(Scene script records)
+-------+

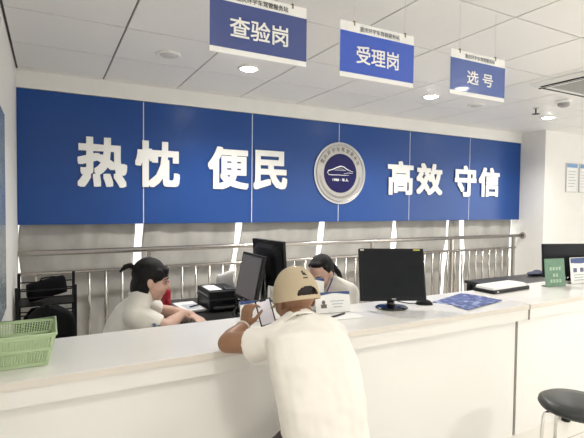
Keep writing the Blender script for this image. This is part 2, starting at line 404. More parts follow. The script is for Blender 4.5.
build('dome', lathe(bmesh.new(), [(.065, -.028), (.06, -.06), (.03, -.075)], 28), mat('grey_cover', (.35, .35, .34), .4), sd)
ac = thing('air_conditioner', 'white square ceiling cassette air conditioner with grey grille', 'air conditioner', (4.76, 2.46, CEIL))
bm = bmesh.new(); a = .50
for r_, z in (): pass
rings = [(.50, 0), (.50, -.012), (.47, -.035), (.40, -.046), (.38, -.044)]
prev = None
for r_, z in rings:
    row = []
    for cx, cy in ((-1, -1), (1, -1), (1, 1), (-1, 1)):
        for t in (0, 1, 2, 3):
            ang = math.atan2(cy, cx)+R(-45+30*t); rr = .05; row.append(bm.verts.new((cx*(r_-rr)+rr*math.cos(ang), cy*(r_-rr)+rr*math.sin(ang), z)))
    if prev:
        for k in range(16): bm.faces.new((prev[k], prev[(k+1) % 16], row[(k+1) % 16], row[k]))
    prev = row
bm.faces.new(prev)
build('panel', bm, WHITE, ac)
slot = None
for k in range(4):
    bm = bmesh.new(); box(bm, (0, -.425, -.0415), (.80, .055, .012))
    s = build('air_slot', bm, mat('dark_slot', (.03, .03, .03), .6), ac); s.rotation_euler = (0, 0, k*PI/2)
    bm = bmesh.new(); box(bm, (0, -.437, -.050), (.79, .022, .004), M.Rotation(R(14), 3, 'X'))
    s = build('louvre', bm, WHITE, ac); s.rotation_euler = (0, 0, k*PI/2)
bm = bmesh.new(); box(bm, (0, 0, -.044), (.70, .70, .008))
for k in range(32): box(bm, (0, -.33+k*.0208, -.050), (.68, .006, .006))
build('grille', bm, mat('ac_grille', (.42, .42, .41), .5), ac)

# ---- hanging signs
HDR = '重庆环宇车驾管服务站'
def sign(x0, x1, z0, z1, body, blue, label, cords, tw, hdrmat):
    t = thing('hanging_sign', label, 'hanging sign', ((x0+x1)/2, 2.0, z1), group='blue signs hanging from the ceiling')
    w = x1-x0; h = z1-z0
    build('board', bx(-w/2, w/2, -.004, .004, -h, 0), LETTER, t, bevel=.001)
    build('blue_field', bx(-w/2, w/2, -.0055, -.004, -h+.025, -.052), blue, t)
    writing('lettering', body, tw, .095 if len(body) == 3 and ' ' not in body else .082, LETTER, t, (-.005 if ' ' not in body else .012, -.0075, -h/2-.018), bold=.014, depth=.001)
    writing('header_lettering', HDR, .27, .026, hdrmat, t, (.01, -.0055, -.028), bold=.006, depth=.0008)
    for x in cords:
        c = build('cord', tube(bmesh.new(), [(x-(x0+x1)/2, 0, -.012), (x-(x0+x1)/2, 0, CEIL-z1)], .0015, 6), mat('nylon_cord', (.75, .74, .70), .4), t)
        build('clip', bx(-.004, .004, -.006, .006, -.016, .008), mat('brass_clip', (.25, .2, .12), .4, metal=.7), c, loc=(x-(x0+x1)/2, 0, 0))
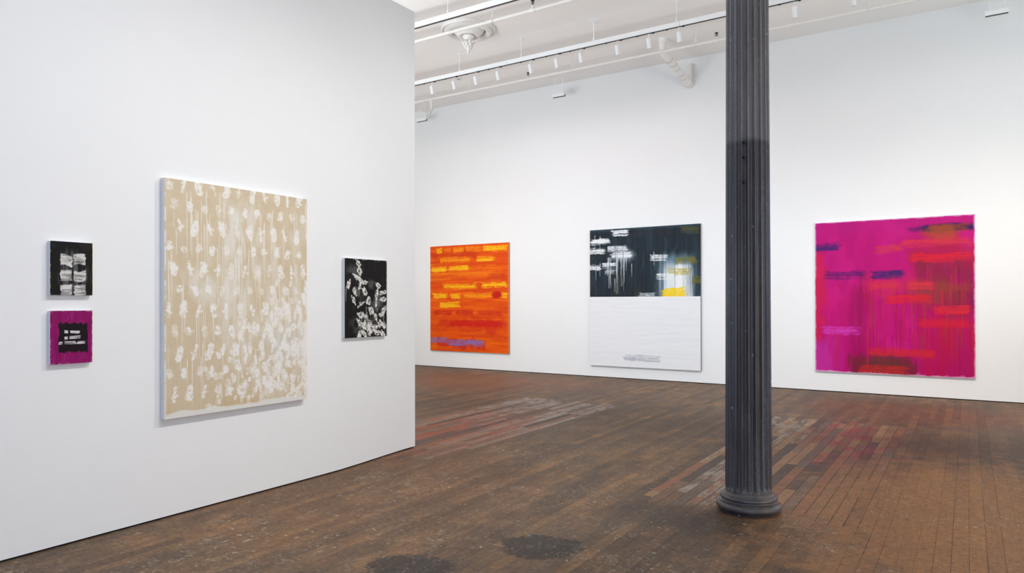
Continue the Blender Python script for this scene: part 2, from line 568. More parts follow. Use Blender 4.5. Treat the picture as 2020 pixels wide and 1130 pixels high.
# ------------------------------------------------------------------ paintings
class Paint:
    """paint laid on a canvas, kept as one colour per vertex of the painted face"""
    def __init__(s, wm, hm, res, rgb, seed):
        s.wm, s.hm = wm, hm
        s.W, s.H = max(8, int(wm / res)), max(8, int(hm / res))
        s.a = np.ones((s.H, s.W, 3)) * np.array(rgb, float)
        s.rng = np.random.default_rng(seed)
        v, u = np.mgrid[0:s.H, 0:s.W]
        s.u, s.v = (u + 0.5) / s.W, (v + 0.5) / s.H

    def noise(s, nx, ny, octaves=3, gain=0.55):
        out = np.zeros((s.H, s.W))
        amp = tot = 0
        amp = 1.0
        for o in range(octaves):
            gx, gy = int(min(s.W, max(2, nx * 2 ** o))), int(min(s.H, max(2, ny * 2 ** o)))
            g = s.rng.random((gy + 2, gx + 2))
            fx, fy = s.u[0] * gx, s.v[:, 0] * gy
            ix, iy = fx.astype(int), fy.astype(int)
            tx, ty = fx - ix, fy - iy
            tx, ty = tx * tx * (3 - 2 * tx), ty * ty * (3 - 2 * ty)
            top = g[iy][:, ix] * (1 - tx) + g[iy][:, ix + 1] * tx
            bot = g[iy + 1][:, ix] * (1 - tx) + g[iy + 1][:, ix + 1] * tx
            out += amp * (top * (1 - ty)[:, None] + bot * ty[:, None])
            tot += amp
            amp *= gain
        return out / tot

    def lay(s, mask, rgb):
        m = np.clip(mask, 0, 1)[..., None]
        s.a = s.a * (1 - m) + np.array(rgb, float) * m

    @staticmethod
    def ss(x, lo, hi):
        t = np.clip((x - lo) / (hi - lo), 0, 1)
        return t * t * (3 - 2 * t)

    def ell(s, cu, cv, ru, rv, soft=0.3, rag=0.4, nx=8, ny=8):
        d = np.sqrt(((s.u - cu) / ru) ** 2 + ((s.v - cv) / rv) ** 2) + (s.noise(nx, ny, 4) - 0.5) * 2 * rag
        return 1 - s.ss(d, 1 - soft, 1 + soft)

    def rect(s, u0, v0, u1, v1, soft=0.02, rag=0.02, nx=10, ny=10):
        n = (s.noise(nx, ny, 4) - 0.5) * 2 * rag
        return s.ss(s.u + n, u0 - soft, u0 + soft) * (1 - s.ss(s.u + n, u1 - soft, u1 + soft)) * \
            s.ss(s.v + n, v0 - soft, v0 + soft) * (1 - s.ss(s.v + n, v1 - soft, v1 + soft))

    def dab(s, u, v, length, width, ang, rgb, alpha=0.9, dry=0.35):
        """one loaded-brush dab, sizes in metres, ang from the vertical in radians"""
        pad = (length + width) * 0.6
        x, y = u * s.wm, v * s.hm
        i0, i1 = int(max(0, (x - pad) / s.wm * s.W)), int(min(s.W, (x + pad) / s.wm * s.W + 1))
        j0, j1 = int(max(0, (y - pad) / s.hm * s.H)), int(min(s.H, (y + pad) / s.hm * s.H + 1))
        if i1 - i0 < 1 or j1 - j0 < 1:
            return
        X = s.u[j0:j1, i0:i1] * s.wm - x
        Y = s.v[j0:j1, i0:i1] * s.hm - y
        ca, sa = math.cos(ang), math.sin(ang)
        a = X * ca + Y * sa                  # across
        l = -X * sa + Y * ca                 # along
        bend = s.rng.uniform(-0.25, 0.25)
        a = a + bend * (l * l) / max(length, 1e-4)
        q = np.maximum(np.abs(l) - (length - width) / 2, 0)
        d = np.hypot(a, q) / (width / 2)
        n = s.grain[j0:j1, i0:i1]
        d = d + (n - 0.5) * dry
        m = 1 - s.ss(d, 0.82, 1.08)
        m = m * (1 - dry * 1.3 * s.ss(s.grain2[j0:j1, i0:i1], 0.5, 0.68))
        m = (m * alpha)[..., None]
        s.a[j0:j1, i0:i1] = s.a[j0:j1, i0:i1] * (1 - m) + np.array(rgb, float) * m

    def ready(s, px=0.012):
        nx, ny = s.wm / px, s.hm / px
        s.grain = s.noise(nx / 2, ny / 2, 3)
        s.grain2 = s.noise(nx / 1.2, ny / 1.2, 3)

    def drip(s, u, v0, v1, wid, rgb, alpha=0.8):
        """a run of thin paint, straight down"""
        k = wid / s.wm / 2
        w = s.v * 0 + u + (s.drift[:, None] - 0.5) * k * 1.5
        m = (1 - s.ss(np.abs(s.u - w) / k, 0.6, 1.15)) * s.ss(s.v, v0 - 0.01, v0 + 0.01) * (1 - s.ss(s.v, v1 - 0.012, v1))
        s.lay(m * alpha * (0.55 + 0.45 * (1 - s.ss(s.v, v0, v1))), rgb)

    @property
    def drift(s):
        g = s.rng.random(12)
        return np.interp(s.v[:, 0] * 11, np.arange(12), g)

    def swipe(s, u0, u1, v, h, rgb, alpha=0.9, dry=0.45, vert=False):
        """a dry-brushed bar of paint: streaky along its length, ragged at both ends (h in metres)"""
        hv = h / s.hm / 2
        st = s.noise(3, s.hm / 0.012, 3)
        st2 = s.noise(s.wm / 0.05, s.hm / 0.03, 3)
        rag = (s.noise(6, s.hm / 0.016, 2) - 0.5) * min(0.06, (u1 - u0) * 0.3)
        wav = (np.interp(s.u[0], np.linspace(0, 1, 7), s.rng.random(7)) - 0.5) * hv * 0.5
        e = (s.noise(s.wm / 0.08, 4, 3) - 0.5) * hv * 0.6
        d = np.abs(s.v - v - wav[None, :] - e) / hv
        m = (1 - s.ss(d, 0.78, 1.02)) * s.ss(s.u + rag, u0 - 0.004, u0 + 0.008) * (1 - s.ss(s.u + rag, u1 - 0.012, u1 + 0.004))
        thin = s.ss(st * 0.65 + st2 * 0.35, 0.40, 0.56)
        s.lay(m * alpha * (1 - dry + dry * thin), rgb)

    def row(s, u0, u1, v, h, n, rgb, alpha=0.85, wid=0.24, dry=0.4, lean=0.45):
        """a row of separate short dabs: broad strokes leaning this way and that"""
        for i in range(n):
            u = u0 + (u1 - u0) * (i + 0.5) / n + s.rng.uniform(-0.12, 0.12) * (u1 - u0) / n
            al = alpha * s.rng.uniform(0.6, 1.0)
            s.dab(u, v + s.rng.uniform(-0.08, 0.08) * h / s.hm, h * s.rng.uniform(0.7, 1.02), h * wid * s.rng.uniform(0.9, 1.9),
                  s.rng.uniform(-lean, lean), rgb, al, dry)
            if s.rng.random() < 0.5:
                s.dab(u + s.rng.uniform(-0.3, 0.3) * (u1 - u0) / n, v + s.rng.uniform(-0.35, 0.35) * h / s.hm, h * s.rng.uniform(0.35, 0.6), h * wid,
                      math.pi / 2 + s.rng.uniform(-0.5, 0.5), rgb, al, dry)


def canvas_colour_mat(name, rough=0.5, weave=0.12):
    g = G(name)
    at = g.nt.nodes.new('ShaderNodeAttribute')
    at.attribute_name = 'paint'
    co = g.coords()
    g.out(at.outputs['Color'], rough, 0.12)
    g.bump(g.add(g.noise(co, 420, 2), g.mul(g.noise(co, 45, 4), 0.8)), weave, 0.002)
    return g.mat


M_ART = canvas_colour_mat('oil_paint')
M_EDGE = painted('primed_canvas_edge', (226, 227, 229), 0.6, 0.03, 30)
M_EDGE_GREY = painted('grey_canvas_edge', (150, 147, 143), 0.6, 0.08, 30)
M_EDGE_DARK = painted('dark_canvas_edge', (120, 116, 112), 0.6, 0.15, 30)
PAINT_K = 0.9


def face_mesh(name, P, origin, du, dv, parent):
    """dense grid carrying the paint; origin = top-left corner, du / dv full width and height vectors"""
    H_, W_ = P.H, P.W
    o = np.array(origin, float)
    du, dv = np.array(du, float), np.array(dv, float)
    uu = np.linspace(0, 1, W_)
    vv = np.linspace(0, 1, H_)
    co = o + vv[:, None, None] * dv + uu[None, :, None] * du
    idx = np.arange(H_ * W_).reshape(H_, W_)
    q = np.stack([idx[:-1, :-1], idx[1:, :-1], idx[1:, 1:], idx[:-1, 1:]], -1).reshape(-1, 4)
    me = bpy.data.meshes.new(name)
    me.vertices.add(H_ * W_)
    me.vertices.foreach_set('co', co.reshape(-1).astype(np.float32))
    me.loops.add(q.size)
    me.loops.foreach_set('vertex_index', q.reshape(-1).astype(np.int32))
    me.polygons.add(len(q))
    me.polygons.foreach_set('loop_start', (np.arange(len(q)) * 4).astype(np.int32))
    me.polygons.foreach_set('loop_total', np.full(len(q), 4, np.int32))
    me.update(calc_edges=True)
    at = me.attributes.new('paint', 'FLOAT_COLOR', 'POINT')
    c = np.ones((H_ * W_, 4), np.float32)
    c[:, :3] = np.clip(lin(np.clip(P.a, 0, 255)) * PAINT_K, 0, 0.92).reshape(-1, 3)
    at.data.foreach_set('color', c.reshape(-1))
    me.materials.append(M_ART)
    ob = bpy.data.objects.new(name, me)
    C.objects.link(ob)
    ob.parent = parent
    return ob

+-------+

> _Task instructions_
Copy out the lines in which the string "part" appears.

> _Task result_
Keep writing the Blender script for this image. This is part 2, starting at line 404. More parts follow. The script is for Blender 4.5.
Continue the Blender Python script for this scene: part 2, from line 568. More parts follow. Use Blender 4.5. Treat the picture as 2020 pixels wide and 1130 pixels high.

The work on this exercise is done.